### EXERCISE BRIEF
Starting with the first line and ending with the line that holds "import numpy as np", repeat the material exactly.

### DATA BLOCK
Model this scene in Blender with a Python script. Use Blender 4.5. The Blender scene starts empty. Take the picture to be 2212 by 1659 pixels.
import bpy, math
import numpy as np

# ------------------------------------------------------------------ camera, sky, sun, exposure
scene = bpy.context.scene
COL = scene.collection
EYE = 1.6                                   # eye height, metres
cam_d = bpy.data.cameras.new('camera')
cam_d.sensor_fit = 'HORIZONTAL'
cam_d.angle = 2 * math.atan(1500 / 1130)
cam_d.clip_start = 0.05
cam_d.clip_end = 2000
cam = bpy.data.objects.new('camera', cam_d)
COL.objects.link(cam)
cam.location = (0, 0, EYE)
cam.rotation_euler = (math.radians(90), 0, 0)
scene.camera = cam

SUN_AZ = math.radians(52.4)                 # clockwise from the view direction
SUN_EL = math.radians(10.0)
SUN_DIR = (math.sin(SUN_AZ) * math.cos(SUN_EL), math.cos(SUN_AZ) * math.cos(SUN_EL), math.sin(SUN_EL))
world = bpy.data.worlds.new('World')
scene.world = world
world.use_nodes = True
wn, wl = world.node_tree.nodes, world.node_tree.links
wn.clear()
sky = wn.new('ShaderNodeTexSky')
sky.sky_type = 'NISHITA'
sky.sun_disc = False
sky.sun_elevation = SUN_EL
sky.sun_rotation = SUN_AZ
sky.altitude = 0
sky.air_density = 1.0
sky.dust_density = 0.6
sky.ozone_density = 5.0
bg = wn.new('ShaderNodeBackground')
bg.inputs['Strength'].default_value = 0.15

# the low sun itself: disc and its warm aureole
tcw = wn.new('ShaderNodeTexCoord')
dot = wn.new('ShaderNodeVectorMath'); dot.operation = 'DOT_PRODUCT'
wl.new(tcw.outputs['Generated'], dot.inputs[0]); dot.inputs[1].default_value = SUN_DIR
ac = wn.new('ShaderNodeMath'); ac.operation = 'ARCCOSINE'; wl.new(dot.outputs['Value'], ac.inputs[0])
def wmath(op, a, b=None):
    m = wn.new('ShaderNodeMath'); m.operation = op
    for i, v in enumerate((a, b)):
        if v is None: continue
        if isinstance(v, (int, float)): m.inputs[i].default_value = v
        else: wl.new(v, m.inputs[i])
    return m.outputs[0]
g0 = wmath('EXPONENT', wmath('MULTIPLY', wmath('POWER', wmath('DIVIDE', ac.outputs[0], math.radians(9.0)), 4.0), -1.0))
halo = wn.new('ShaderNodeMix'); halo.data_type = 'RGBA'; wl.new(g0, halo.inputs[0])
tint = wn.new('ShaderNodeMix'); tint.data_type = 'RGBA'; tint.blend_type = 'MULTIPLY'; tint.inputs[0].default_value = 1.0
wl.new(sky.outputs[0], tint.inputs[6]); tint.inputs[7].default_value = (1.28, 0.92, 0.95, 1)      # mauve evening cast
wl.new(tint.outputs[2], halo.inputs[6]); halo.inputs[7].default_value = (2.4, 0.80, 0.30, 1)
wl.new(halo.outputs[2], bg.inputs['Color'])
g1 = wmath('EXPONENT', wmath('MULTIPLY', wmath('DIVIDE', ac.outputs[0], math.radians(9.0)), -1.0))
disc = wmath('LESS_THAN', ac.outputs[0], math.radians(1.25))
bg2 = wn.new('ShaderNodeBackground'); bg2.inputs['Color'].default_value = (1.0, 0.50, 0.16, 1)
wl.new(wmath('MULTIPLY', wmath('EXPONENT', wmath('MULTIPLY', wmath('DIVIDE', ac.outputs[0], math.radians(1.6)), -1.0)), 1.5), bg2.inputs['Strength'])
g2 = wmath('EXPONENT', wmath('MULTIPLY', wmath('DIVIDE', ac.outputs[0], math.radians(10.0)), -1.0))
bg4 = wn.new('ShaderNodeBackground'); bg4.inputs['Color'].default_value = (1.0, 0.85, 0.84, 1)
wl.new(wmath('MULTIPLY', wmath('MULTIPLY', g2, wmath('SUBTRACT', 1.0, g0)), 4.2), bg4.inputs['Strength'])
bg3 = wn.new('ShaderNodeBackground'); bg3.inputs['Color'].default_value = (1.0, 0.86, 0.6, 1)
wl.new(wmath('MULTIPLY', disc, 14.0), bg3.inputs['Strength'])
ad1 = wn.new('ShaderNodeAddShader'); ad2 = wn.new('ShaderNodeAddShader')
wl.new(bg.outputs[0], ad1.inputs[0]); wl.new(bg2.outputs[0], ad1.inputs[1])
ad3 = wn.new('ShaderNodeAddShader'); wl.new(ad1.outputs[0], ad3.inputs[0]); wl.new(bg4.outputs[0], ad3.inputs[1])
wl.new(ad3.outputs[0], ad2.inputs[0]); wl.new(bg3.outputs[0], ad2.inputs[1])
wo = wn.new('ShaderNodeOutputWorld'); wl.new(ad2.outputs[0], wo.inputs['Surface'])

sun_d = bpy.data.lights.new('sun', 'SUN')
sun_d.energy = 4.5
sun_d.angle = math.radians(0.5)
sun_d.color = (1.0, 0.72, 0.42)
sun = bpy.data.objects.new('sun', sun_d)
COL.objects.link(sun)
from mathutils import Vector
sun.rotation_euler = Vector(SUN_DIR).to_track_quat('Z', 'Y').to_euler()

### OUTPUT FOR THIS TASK
Model this scene in Blender with a Python script. Use Blender 4.5. The Blender scene starts empty. Take the picture to be 2212 by 1659 pixels.
import bpy, math
import numpy as np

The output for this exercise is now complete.